Moscovici ammonisce: Italia terza economia, dia il buon esempio

Poi conclude sottolineando che l’Italia è la “terza economia europea” e che, di conseguenza, ha degli obblighi nei confronti delle altre economie. Tradotto: deve dare il buon esempio. Sarà il nuovo governo a doversi ricordare di questo “monito benevolo” come lo chiamano a Bruxelles. Ai primi del mese di maggio la Commissione dei 65 dovrà varare le nuove previsioni di Bilancio. Il “tritacarne”, così ha chiamato detta Commissione un grande quotidiano, entrerà comunque in funzione. Non ne sopporterà il peso Gentiloni.
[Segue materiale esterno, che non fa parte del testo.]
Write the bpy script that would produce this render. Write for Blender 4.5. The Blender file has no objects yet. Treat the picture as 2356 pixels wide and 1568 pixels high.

A meno che in mancanza di un nuovo governo, cosa del tutto possibile, visto l’andazzo e i “cordiali” rapporti fra le forze politiche, sarà proprio Gentiloni in prorogatio, ordinaria amministrazione, a trovarsi ancora alle prese con quel Def che gli ha turbato i sonni. Eppure, proprio lui, con Renzi e Padoan ha fatto campagna elettorale all’insegna del quanto siamo bravi, quante cose eccellenti abbiamo fatto per gli italiani. I quali non ci hanno creduto. Il guaio è che hanno creduto a chi le sparava più grosse. In mancanza di chi, malgrado la buona volontà e l’impegno, non è stato in grado di far diventare “popolare” la necessità di una discontinuità con il passato, una politica di sinistra, senza se e senza ma. È vero che non è mai troppo tardi per rimediare. Ma i tempi sono stretti, gli errori sono stati larghi. Correre ai ripari non sarà facile. È una strada obbligata per ricostruire un forza di sinistra.